#### Task goal
Using the listing below, copy every line that mentions "objects".
* START Dataset section *
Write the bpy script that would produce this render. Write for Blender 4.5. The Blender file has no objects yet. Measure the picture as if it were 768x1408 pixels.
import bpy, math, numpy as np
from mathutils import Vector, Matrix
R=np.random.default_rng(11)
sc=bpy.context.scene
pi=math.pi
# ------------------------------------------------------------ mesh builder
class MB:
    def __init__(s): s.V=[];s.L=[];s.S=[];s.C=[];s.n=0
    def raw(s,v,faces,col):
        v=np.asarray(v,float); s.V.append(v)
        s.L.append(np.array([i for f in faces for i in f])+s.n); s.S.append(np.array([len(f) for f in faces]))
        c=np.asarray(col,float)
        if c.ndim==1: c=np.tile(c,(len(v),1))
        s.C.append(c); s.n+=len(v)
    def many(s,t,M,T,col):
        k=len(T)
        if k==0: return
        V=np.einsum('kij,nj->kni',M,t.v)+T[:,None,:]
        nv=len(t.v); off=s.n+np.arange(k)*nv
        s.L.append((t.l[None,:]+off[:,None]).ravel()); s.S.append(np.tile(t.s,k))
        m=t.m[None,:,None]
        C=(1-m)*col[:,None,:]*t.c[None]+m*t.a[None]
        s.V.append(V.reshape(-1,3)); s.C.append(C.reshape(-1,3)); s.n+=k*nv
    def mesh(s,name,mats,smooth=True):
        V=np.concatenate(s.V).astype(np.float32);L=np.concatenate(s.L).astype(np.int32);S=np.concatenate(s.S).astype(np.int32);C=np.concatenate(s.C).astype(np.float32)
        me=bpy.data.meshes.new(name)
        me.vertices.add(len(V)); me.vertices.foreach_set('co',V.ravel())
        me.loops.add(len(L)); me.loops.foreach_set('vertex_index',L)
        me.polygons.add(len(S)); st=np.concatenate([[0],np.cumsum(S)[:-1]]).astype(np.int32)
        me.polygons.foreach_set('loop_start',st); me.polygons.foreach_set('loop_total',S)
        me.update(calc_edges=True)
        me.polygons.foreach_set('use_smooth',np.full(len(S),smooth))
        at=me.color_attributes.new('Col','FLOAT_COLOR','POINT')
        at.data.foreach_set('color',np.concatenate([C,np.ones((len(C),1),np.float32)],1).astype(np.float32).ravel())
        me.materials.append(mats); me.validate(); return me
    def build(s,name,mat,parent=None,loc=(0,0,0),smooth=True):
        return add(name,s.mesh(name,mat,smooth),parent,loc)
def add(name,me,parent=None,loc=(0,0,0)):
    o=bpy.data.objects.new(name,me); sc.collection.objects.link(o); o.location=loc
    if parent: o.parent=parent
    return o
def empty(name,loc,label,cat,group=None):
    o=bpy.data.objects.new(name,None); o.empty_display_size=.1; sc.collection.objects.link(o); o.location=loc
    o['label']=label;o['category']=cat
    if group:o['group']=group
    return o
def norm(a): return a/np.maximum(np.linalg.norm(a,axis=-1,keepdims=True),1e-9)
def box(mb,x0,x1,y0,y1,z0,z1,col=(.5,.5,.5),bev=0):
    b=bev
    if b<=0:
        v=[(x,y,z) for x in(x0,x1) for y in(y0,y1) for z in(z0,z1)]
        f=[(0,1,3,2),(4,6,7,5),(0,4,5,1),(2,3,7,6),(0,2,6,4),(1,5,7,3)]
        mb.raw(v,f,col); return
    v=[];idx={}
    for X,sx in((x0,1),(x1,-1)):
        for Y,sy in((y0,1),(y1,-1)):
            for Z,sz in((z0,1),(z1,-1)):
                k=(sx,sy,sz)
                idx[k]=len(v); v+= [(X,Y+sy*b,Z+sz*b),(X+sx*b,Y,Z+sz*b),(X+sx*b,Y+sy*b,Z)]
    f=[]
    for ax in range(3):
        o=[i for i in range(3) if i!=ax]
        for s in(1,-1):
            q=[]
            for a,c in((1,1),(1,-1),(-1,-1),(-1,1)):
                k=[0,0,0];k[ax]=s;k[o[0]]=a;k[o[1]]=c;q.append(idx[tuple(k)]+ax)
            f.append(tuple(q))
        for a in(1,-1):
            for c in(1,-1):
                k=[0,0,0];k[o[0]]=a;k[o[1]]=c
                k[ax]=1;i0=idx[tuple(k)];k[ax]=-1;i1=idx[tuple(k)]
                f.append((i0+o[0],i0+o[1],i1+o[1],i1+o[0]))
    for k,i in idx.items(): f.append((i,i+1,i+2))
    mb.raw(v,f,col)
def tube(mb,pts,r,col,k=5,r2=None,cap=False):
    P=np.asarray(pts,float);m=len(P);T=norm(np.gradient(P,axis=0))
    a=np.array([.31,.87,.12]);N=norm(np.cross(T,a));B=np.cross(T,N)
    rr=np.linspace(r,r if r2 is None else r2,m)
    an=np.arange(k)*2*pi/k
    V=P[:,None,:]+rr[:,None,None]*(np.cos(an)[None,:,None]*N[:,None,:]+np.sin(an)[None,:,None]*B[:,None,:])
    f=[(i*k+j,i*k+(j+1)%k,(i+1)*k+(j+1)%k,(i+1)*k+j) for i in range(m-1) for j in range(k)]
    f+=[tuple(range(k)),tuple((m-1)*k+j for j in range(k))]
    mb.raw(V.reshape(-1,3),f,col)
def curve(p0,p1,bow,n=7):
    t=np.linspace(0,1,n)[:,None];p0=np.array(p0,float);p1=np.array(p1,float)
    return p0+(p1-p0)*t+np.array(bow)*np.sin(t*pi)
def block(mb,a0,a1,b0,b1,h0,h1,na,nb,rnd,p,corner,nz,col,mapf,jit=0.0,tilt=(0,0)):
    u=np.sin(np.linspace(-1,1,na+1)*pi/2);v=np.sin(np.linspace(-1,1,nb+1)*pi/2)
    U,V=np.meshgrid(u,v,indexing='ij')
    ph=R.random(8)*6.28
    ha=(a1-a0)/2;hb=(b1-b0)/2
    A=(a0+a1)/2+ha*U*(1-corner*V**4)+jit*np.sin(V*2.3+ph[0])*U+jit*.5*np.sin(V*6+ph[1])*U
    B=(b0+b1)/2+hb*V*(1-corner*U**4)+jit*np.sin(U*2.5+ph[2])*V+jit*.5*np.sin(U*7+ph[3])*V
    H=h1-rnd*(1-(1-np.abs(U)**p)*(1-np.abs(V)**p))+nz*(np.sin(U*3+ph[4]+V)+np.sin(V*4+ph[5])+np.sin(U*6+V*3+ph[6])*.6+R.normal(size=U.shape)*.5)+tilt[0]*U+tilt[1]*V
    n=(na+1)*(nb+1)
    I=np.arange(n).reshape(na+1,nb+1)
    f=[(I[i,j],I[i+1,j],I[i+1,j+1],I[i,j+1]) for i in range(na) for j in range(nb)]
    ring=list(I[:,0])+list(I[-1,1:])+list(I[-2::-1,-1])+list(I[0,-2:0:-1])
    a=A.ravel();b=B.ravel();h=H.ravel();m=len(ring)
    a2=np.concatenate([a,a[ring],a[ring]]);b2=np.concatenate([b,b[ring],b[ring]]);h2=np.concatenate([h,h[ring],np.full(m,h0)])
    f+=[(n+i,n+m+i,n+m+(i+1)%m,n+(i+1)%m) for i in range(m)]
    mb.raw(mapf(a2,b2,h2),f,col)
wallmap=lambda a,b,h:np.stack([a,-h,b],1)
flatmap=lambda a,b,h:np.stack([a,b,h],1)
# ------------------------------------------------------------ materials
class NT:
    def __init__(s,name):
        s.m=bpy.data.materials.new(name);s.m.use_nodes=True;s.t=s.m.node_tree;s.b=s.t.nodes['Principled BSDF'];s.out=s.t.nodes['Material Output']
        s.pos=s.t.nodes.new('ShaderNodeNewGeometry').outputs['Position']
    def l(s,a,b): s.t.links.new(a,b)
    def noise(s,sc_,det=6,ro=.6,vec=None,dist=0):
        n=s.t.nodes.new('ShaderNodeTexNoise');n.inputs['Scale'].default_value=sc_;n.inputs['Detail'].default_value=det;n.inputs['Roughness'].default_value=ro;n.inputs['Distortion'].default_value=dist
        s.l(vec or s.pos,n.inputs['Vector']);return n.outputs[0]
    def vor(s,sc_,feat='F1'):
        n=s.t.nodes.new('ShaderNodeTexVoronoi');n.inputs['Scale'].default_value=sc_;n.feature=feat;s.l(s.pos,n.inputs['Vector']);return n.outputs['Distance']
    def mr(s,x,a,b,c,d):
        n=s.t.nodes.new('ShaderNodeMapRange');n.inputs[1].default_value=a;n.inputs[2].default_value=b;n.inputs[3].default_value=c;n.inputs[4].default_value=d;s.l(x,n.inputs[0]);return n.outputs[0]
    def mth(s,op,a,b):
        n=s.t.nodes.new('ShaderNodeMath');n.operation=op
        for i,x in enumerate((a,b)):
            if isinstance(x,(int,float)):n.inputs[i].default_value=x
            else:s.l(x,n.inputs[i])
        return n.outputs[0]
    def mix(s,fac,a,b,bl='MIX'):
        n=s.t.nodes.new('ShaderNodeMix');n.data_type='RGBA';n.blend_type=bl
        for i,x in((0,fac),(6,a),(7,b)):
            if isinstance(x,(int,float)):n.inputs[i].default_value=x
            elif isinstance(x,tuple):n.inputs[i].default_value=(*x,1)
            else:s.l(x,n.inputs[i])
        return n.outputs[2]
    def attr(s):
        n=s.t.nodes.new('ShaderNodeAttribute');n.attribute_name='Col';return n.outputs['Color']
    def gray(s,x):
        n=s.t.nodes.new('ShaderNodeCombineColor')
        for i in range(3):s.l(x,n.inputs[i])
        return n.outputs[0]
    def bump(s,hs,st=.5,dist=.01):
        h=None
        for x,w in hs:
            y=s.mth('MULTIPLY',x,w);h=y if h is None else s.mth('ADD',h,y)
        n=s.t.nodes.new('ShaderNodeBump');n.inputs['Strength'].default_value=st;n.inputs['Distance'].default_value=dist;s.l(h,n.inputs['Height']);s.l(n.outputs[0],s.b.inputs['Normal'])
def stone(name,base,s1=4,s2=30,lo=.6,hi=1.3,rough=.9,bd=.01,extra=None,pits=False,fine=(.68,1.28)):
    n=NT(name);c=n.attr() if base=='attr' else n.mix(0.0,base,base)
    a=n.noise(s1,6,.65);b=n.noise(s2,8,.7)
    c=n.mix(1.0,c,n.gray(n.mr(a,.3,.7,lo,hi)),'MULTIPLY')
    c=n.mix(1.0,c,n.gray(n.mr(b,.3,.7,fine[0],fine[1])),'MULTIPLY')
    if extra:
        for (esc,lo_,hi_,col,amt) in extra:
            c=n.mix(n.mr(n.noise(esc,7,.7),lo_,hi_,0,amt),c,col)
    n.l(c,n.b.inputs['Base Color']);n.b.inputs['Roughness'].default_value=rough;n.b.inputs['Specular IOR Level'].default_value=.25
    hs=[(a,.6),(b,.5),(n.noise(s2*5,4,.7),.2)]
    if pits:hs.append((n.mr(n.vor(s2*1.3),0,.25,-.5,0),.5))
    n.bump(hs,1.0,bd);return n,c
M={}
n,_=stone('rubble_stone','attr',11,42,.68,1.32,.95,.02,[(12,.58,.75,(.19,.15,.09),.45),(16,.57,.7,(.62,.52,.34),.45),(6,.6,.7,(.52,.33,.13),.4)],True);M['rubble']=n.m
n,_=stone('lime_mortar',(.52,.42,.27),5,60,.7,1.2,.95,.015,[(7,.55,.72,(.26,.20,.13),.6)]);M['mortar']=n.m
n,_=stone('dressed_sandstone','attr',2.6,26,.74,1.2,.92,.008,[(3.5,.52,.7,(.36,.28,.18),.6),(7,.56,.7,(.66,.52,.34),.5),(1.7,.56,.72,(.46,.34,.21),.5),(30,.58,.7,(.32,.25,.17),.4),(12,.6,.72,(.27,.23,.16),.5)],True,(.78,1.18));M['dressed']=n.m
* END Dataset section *
#### The answer
Write the bpy script that would produce this render. Write for Blender 4.5. The Blender file has no objects yet. Measure the picture as if it were 768x1408 pixels.
    o=bpy.data.objects.new(name,me); sc.collection.objects.link(o); o.location=loc
    o=bpy.data.objects.new(name,None); o.empty_display_size=.1; sc.collection.objects.link(o); o.location=loc